Resistance in stocks and bond yields
The market
took a pause yesterday after
last week's rally, but the bulls put on a good show late in the day to
keep stocks from closing near their lows.
With about a half hour to go in the trading day day, the Dow was down
about 150-points but after the late surge, it closed down just 65.

Still, the January high on the S&P 500 and the 200-day moving average
are proving to act as resistance, as we suspected, but for how long?

Chart provided courtesy of
www.decisionpoint.com, analysis by TSP Talk
The MACD indicator is now giving us a smaller divergence within the larger
one, but are those looking for a pullback just grasping at straws?
Perhaps, but the MACD is a pretty good indicator during trending
markets, which we have now, and the fact that we have a short term
higher high on the S&P with a lower MACD reading, and the longer term
rally is being met with a declining MACD, should be concerning for the
bulls. Even if we don't see new lows in the market, this could be
an indication that this rally needs a break.
The Investor's Intelligence Sentiment Survey hit a bulls to bears ratio
of 1.68 to one, this week. If we are still in the bear market,
this reading could be a little too high, as you can see below.

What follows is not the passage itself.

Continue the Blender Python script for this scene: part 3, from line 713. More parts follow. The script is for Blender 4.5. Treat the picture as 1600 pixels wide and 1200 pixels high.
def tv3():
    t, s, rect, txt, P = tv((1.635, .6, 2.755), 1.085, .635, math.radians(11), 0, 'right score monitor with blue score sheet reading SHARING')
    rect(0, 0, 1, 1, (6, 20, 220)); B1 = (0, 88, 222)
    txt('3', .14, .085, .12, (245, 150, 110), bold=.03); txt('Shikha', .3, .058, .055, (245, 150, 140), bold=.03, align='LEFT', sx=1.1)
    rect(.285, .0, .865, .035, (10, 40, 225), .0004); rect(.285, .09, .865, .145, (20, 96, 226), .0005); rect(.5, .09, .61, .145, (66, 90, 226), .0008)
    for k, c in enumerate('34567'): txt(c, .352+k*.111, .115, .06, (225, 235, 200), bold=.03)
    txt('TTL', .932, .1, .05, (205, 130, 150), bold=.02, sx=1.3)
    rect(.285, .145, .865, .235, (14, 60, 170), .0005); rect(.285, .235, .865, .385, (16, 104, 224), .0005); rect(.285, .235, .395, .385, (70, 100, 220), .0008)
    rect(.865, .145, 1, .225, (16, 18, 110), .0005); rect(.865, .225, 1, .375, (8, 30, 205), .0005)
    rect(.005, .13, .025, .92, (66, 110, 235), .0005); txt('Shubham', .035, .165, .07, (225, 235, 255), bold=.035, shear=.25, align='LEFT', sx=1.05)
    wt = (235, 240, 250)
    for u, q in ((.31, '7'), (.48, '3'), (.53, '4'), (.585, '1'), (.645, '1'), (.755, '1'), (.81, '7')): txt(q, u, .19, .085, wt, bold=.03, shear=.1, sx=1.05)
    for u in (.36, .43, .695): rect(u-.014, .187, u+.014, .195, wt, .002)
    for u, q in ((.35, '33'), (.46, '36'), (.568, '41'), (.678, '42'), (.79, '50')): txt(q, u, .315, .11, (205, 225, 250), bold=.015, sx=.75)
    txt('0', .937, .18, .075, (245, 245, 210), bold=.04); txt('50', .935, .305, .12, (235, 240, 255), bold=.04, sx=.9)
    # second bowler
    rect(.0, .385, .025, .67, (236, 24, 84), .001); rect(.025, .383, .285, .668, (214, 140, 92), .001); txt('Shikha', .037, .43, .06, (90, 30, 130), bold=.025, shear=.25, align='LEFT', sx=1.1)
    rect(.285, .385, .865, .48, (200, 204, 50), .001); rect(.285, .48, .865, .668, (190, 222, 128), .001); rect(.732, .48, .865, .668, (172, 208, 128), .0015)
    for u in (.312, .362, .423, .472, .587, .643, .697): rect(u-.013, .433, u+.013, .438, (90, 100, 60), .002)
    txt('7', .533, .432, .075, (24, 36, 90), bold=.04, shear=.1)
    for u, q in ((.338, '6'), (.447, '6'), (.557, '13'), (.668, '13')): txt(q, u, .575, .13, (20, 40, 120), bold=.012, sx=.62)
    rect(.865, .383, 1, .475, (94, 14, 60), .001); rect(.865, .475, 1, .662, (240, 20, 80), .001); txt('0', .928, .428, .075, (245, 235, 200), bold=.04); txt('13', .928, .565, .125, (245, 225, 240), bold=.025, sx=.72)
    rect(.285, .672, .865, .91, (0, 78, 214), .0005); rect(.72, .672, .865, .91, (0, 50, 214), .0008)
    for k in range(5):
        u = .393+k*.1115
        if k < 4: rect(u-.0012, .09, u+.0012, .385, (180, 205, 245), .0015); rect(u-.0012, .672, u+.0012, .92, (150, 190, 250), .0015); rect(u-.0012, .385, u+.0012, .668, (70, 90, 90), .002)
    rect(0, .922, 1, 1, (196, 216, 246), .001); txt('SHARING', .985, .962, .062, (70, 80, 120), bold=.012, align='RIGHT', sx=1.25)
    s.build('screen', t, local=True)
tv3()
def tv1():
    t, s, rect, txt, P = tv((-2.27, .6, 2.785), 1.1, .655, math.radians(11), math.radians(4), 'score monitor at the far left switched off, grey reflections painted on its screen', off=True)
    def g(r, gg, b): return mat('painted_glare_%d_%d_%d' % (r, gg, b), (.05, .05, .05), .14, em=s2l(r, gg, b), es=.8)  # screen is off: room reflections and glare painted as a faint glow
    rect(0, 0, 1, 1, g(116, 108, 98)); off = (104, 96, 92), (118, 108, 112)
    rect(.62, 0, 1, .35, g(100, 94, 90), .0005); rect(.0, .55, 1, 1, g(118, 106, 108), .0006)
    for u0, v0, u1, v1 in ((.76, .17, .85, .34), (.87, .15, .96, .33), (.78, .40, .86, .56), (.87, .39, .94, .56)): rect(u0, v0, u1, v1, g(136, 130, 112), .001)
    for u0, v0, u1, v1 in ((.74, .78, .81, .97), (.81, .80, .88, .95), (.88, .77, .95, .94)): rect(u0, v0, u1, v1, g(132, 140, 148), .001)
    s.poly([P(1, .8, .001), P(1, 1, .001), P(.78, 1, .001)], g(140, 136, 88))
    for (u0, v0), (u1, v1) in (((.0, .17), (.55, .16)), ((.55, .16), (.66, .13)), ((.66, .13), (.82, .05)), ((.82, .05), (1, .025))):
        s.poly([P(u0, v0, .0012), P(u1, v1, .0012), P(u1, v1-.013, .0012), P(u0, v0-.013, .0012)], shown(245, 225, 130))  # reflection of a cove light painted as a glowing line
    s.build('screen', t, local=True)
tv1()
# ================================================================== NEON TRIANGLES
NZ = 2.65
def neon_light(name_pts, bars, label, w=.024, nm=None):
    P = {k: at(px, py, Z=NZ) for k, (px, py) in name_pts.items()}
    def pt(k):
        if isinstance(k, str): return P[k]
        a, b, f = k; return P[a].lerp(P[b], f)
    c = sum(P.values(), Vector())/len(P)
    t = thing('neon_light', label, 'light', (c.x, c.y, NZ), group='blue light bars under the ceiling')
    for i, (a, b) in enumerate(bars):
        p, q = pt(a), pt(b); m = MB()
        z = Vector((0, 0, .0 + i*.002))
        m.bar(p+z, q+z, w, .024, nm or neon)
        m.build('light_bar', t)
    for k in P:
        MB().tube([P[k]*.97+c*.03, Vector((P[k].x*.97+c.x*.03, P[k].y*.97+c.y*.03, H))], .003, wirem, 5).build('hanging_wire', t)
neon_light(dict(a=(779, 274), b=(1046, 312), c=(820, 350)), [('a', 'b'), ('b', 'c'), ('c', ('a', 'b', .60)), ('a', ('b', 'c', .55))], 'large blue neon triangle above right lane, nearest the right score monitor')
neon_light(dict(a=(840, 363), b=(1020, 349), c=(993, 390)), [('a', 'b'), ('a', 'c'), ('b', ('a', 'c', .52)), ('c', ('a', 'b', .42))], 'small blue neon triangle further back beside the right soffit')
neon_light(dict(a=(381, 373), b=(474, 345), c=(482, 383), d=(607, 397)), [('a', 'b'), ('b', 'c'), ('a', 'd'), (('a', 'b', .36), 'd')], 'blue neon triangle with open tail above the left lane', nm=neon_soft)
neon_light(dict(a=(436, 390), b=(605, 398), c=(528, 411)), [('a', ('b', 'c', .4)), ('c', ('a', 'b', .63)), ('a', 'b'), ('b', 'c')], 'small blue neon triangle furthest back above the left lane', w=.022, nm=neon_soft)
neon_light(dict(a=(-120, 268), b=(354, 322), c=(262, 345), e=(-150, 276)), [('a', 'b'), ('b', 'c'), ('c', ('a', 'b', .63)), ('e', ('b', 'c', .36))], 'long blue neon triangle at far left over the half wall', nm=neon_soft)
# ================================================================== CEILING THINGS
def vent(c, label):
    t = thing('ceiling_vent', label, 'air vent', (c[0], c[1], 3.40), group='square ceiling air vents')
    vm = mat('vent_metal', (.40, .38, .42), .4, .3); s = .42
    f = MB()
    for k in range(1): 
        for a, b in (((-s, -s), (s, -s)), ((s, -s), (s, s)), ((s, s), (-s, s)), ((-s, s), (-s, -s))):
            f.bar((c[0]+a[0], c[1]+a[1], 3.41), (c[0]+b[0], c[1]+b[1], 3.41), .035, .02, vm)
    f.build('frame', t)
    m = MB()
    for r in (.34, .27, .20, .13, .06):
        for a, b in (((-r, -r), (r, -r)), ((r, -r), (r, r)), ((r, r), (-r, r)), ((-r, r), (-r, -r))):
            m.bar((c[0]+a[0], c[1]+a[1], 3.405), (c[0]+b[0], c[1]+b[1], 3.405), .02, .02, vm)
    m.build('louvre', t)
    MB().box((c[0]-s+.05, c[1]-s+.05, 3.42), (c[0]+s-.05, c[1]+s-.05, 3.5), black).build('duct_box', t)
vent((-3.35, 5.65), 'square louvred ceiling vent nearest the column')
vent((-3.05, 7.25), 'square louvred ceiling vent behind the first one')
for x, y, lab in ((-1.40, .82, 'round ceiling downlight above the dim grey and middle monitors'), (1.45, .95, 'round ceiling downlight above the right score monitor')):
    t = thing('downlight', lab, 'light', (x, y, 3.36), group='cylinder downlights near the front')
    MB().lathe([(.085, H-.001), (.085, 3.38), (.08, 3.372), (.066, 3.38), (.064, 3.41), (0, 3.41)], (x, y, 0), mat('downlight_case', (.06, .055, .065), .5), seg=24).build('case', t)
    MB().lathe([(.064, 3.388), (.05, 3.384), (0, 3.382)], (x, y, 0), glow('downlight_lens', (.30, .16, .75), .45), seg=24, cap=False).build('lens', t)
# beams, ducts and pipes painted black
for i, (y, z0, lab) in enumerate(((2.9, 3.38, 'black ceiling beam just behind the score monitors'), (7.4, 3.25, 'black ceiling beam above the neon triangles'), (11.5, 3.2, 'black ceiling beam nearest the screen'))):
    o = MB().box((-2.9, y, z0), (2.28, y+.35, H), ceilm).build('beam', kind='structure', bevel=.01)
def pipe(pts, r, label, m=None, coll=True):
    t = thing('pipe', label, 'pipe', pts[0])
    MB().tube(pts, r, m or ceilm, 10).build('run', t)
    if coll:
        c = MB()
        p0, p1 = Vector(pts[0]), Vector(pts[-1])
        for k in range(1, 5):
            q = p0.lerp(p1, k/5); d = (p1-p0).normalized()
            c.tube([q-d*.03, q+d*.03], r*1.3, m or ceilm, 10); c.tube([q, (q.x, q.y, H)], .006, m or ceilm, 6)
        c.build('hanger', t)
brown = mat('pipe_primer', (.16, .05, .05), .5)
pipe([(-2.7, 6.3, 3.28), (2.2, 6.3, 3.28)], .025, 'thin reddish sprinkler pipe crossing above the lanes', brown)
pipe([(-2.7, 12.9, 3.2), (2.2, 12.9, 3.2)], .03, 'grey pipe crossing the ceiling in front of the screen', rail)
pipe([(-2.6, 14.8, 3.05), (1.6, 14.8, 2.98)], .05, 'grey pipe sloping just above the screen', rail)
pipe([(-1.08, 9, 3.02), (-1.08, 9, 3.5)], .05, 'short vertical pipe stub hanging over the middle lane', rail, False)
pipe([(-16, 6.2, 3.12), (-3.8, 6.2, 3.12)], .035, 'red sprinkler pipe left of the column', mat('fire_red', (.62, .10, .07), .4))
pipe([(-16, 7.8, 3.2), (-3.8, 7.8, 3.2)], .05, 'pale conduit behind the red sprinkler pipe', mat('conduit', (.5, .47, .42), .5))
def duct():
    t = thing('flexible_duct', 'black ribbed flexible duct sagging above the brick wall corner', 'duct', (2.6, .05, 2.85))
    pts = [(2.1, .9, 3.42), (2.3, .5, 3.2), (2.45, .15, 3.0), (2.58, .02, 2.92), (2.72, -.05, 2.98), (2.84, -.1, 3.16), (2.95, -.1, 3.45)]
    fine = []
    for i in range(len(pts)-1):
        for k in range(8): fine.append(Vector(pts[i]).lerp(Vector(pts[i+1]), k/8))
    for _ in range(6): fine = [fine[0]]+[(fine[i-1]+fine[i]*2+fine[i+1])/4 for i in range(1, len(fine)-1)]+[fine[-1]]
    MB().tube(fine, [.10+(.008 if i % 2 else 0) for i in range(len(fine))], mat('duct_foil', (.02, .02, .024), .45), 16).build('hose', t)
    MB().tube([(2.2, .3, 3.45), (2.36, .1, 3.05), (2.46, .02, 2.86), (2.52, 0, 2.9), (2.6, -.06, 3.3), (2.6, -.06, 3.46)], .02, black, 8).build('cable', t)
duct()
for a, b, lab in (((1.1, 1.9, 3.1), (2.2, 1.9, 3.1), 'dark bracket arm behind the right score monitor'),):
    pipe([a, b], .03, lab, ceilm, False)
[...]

Chart provided courtesy of
www.decisionpoint.com, analysis by TSP Talk
If however, we are
starting a new longer term bull market, a 1.68 to 1 ratio is nothing
special. You can see above that this is the most bullish ratio
since late 2007.
Bond yields have risen dramatically this year
as the 10-year T-note has gone from about 2.0% in late December, to 3.7%,
closing at 3.55% yesterday. Have they come too far too fast?
They seem to have hit some technical
resistance even though the fundamental picture may be indicating higher
yields might be inevitable.

Chart provided courtesy of
www.decisionpoint.com, analysis by TSP Talk
If yields do pull back,
bond prices and the F-fund would be the beneficiary. Even if inflation
becomes out of control in the future, and the dollar continues lower, there
could still be playable rallies in the bond market. As we discussed
last week, bond sentiment is very bearish right now, which from a contrarian
perspective, could be bullish for bonds in the short-term.
That's all for today. Thanks for
reading! See you back here tomorrow.